Our continued naive infatuation with all that we think is human is also blindsiding us to a deeper reading of Kevin Kelly's 2010 provocation What Technology Wants which hints that our systems and technologies are more likely transhumanist than any update to the familiar human model. I'm in less of a panic than most singularitarians in that I'm neither persuaded by the efficacy of increased individual "intelligence" nor concerned that an individual Mule (to borrow from Asimov's Foundation) can change everything without collective support.

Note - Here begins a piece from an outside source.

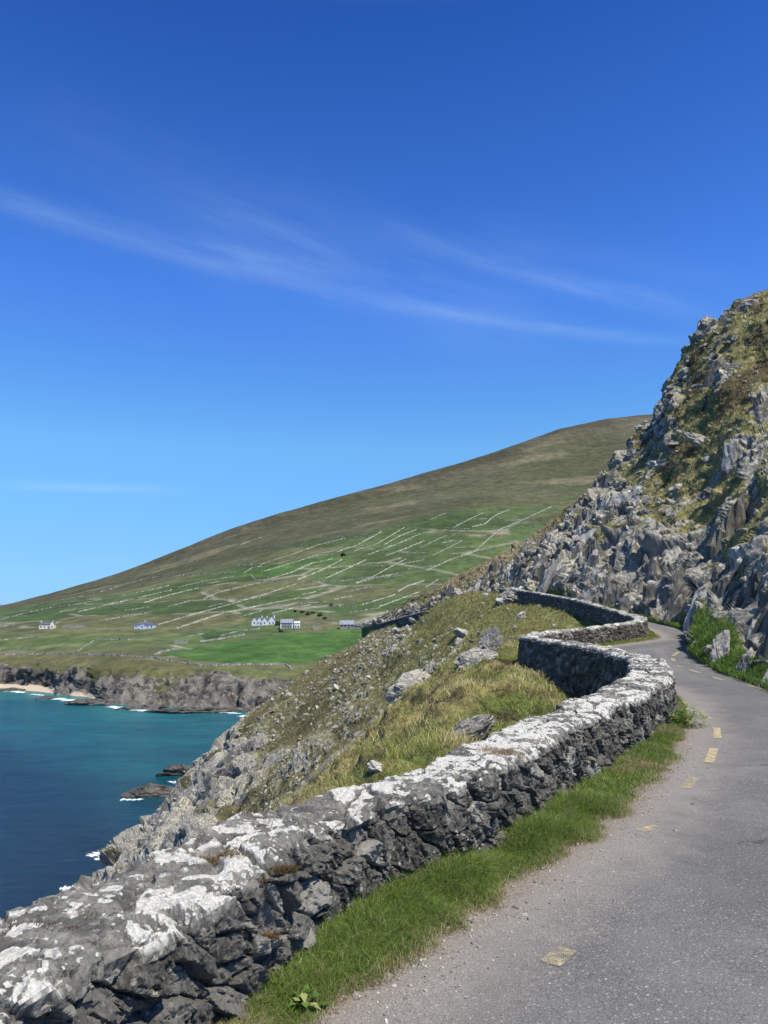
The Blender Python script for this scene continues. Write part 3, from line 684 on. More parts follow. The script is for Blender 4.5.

While Transhumanism is rightly a broad church, I am offended* that it is claimed to include David Pearce's nonsensical proposal for abolition of suffering. While I strongly encourage finding an exit strategy for factory farming and other abuses based on outdated prejudice that only human life is worthy, I'm equally concerned by Cartesian misconception that death is a kind of suffering (save for those "left behind" with unresolved dependencies). And I'm even more concerned about presumptions that our very short history of discourse, let alone Enlightenment, provides a moral perspective which should be universalised across every other product of billions of years of evolution on this planet alone. As a diver, I'm more aware than some that the marine food chain is almost entirely animal eating animals and that without viable oceanic ecosystems, life on land would be extremely precarious.

*Nobody, not even me, has any right to seek restitution for such offense.